PROBLEM STATEMENT
Under this line sits a listing. Repeat exactly and only its lines from the one holding "Recreate this scene" through the one holding "S.view_settings.look = 'None'"; skip pictures.

RECORD LIST
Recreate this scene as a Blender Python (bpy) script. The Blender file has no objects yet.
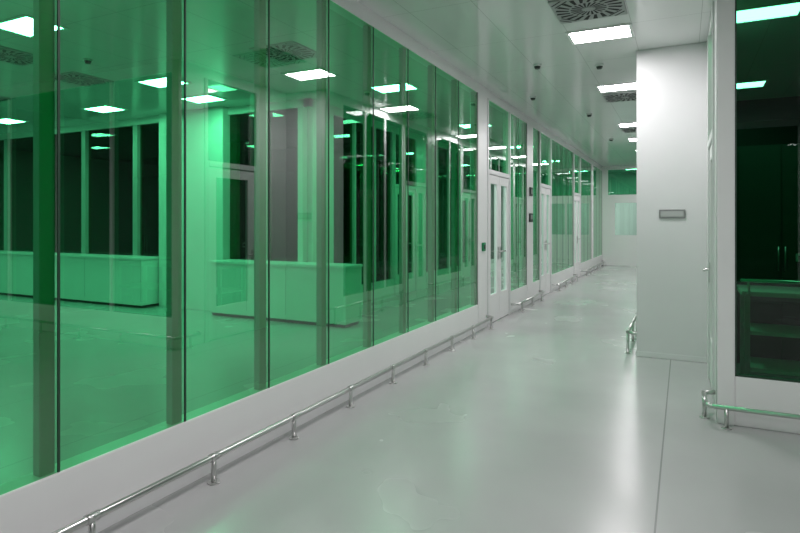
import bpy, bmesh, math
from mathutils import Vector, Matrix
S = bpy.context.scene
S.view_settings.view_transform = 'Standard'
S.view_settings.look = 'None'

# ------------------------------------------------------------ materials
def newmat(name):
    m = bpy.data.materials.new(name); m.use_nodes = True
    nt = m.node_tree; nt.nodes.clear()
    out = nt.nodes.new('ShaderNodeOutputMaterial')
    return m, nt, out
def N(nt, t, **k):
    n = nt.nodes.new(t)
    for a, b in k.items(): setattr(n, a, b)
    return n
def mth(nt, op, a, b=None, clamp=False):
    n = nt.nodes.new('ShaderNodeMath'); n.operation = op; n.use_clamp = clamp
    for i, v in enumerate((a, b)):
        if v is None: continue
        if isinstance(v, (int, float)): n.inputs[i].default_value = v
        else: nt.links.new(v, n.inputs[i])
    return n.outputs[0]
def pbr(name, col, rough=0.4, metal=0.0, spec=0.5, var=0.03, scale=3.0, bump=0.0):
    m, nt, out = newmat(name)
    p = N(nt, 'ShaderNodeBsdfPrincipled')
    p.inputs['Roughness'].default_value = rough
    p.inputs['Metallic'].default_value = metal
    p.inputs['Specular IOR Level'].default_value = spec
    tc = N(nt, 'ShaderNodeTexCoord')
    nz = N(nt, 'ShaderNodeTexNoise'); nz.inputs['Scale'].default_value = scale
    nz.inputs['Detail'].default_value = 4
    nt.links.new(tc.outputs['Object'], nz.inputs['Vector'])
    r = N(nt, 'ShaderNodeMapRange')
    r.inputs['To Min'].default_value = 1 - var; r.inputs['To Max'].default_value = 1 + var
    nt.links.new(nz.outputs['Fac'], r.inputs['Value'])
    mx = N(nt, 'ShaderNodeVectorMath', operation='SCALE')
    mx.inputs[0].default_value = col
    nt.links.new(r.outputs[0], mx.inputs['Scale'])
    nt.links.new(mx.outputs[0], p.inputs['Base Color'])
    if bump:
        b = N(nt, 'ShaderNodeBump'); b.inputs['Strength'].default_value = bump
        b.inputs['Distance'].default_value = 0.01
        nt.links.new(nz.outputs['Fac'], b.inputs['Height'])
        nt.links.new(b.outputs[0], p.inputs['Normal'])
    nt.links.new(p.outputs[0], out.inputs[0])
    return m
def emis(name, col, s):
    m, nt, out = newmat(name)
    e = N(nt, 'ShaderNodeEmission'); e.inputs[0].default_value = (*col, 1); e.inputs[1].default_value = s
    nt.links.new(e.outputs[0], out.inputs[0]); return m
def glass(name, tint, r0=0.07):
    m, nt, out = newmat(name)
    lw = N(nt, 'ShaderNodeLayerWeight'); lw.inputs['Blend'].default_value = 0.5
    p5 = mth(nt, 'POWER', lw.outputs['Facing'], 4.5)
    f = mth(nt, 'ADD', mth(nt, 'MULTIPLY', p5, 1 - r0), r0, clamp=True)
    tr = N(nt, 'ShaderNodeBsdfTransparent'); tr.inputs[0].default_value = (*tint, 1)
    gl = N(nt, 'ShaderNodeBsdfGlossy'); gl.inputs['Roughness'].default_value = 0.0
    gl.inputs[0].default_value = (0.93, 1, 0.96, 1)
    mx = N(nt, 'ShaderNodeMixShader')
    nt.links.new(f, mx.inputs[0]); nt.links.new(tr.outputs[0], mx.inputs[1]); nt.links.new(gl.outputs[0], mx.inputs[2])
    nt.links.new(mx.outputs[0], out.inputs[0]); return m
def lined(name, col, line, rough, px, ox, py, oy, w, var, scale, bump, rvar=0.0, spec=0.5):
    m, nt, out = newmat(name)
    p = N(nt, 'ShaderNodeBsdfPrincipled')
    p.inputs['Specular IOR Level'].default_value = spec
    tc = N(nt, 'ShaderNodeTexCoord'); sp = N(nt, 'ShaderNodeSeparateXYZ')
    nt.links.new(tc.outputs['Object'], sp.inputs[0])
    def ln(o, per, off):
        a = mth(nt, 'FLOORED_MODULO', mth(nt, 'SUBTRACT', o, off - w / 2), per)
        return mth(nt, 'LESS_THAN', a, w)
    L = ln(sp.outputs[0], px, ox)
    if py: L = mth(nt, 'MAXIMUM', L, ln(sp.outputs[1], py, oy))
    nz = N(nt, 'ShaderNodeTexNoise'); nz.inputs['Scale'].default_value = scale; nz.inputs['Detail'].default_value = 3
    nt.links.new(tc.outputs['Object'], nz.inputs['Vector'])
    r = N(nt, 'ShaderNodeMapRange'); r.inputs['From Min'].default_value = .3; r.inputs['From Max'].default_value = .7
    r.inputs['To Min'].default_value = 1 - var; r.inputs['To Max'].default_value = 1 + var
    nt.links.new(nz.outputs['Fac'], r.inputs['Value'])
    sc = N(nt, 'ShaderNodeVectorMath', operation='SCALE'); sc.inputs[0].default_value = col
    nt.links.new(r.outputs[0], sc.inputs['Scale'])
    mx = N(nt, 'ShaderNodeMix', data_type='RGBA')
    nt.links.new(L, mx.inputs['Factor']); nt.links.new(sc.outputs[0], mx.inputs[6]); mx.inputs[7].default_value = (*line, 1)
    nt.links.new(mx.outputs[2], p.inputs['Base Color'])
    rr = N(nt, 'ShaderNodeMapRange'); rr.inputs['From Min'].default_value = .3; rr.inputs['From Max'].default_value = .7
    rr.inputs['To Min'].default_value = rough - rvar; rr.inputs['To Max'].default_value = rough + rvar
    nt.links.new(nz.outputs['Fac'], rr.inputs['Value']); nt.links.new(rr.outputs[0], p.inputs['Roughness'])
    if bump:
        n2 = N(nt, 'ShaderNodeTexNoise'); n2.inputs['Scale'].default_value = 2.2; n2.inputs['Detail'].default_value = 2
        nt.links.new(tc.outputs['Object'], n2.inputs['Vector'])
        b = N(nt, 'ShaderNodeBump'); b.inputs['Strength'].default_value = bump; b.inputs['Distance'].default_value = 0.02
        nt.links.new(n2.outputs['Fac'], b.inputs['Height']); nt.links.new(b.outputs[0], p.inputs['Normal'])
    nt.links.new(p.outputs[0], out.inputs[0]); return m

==

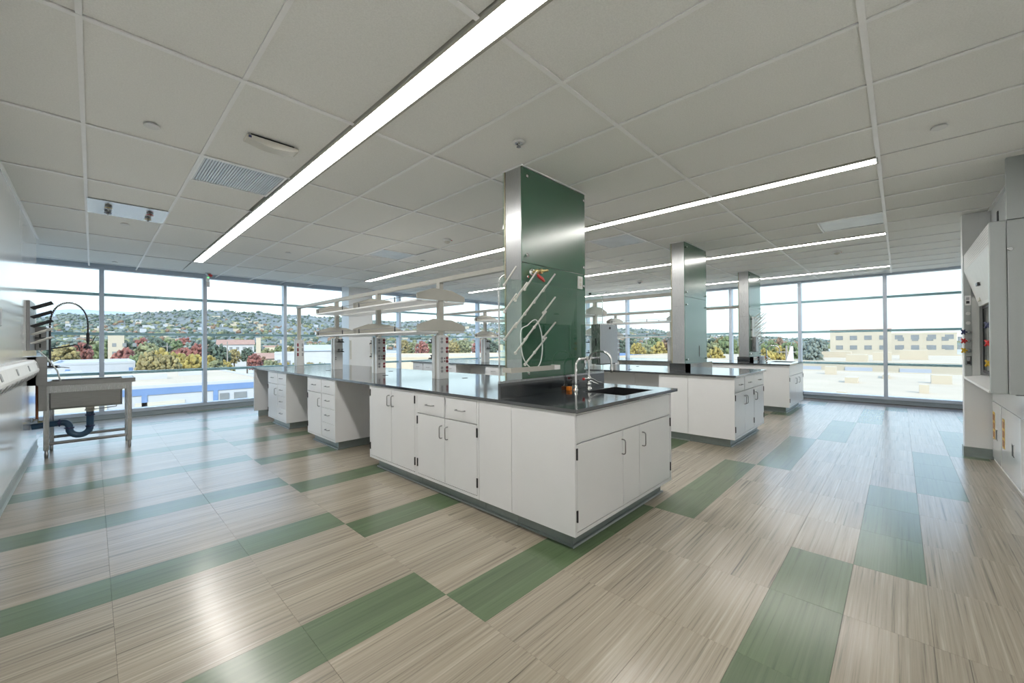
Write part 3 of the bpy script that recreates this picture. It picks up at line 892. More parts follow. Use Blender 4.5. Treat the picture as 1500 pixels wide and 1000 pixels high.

COMPLETE ANSWER
Recreate this scene as a Blender Python (bpy) script. The Blender file has no objects yet.
import bpy, bmesh, math
from mathutils import Vector, Matrix
S = bpy.context.scene
S.view_settings.view_transform = 'Standard'
S.view_settings.look = 'None'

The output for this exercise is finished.